The troop cut will lead some Taliban leaders to question the durability of the U.S. commitment to Afghanistan, which could make it harder to achieve peace since they will not negotiate in good faith as long as they believe they can win the war on the battlefield.

Yet, this step could also make U.S. professions of interest in a peace agreement more credible, since a Taliban condition has been the eventual removal of all foreign forces (including ISIL fighters) from Afghanistan.

The Taliban intentions should become clearer now—hopefully they will begin engaging with the Afghan government and other Afghan parties interested in peace.

These decisions, compounded by Secretary Mattis’ departure, have exacerbated concerns about the Trump administration’s commitments to U.S. friends and allies as well as general U.S. foreign-policy credibility.

No one notified the SDF or other U.S. allies in advance of the presidents’ tweets.
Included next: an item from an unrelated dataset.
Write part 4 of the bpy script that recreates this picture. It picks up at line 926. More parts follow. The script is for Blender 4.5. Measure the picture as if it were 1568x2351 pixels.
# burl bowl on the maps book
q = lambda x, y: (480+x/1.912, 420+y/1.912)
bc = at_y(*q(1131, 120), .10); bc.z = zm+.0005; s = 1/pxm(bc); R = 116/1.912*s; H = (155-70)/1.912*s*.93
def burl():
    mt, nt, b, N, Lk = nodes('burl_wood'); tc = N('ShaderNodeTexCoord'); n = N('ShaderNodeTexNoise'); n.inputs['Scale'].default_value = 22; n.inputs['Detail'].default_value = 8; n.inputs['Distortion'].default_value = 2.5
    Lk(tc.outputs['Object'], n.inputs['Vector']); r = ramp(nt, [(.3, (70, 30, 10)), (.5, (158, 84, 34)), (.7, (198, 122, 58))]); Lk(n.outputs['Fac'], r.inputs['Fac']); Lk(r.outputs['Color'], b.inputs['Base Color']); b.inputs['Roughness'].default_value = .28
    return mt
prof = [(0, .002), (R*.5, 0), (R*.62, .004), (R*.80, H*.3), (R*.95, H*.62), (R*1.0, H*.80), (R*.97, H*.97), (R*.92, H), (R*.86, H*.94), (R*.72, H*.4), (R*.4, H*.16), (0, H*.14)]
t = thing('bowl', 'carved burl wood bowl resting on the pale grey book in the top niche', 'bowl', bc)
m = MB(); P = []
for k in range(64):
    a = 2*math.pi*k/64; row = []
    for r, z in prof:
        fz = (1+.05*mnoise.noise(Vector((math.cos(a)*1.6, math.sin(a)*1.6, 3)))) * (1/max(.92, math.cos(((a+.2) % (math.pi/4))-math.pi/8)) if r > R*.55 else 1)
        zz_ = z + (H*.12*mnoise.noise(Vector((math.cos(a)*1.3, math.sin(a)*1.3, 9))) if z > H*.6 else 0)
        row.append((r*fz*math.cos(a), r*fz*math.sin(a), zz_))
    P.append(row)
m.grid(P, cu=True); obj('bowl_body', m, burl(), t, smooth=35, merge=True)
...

The U.S. network of global allies, as the president’s National Security Strategy notes, is a unique asset of international power available to the United States but no its major competitors.

However, President Trump’s decisions and decision-making process reflect his long-standing aversion to having U.S. ground forces engage in protracted conflicts as well as his desire to rebalance U.S. global commitments and make other countries assume more of the burden where possible (which he now believes is possible in Syria and Afghanistan).

He has argued that he can restore U.S. respect and influence by ending the U.S. role as a world policeman but increasing U.S. military strength to deter threats without the use of U.S. military force.

In terms of process, Trump cultivates unpredictability as enhancing his negotiating position and U.S. diplomatic flexibility—which can help deter some opponents but makes reassuring partners harder.

He is content making decisions based on his commercial experience, intuition, gut instincts, and faith in his negotiating skills—with minimal consultation with advisers but strongly influenced by his most recent discussions with foreign leaders like Erdogan.

These recent decisions remind us that President Trump is comfortable resisting international and domestic opinion on controversial issues such as the Iran nuclear deal, the Paris climate agreement, and tariffs.

More than any recent U.S. President, Trump has been willing to accept high risks for high potential gains.